Ieri 25 gennaio a Roma, al Centro multimediale “Esperienza Europa – David Sassoli”, un gruppo di noti esperti formato da Evelina Chiocca, Paolo Fasce, Fernanda Fazio, Dario Ianes, Raffaele Iosa, Massimo Nutini e Nicola Striano ha presentato la proposta di legge secondo cui si istituzionalizzerebbe la cosiddetta “cattedra inclusiva”. Se da una parte tale progetto rivoluzionario sta già raccogliendo tanti consensi, dall’altro si palesano già le problematicità che potrebbe comportare: di seguito il punto sulla questione.

La cattedra inclusiva, tanti i consensi: in cosa consiste

“Nelle scuole di ogni ordine e grado tutti i docenti incaricati sui posti comuni effettuano una parte del loro orario con incarico su posto di sostegno, mentre tutti i docenti con incarico su posto di sostegno effettuano, anche nell’ambito dell’ampliamento dell’offerta formativa dell’istituto, una parte del loro orario su posto comune”: è questa la “rivoluzione” della ‘cattedra inclusiva’, così come viene definita dal progetto di legge presentato ieri. Come hanno spiegato i promotori, si tratta di “un provvedimento legislativo e prima ancora culturale, con il quale la scuola viene riportata al centro delle politiche inclusive”. Sulla piattaforma change.org si stanno raccogliendo firme a sostegno della proposta. Da una ricerca condotta dalla Fondazione Erickson lo scorso ottobre è emerso che su più di tremila insegnanti intervistati, sia di sostegno che ordinari, più del 70% vede in modo positivo l’introduzione della cattedra polivalente.
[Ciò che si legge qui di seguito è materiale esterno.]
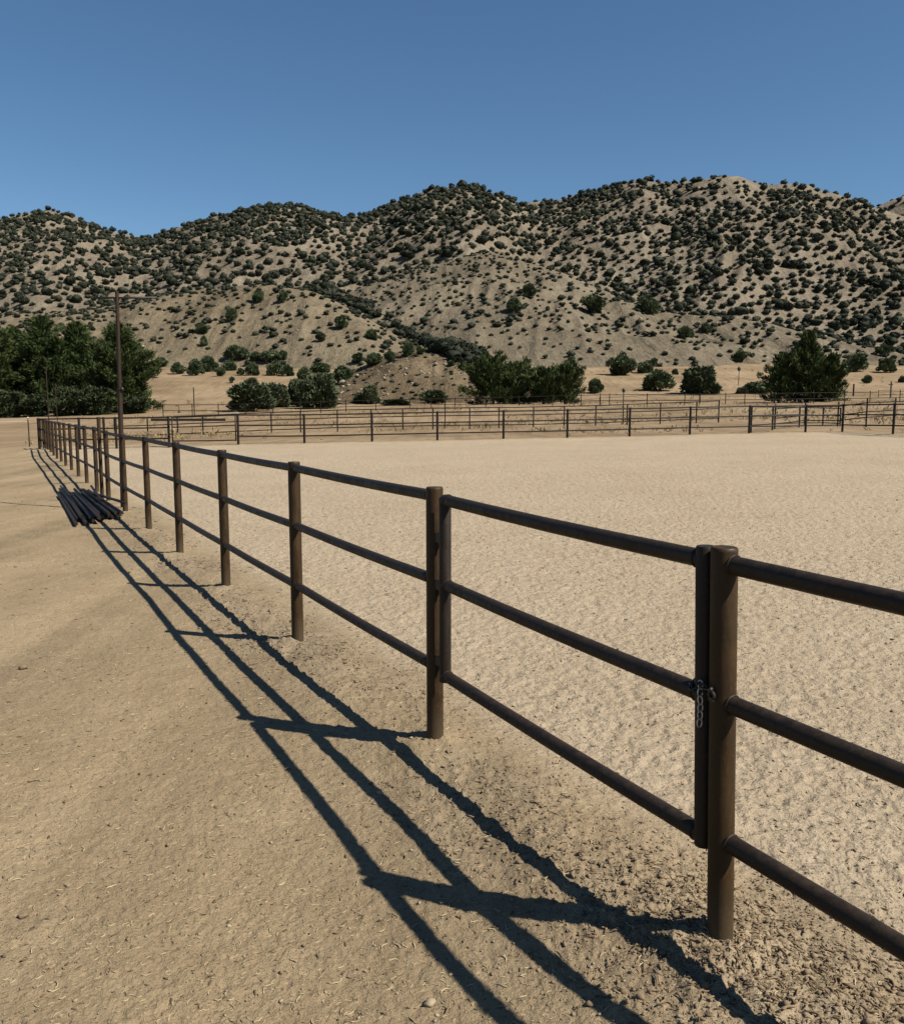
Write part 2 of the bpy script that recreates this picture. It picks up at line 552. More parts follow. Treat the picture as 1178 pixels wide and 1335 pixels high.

Le criticità della proposta

Non tutti, però la pensano nello stesso modo: in un’intervista a ‘La voce della Scuola, il professore Flavio Fogarolo, esperto in inclusione scolastica, ha messo in luce le criticità del DDL sulla cattedra inclusiva. “È una proposta irrealizzabile, soprattutto alla secondaria. Penso a chi all’inizio dell’anno redige gli orari, operazione già adesso spesso assai complessa, che dovrebbe inserire qualche ora di insegnamento per tutti gli insegnanti di sostegno in servizio, ovviamente nella classe di concorso di ciascuno, da incastrare però con le ore degli insegnanti curricolari che devono fare anche sostegno” ha esordito.

Ha poi sottolineato le difficoltà inevitabili nel dover formare i docenti non specializzati, operazione che in base a quanto indicato dal DDL dovrebbe esplicarsi in 6 anni: “Come si può pensare di specializzare tutti, o quasi, gli insegnanti in servizio attraverso dei corsi oceanici di 80.000 persone al colpo (ma biennali, quindi 160.000 dal secondo anno in poi)? Ricordo che adesso si stanno formando in tutto 29.000 docenti di sostegno e di media le università accolgono 500 corsisti ciascuna, salvo una decina di atenei, tutti nel sud, che ne hanno da 1.000 in su”.

Infine, il professore Fogarolo ha messo in luce un altro importante aspetto, la svalutazione del ruolo del docente di sostegno: “la criticità maggiore, secondo me, è il rischio che si squalifichi pesantemente la professionalità dell’insegnante di sostegno, ridotto a una figura liberamente intercambiabile. Un lavoro che può fare qualunque insegnante, qualsiasi materia insegni, basta seguire un corso per metà on line”.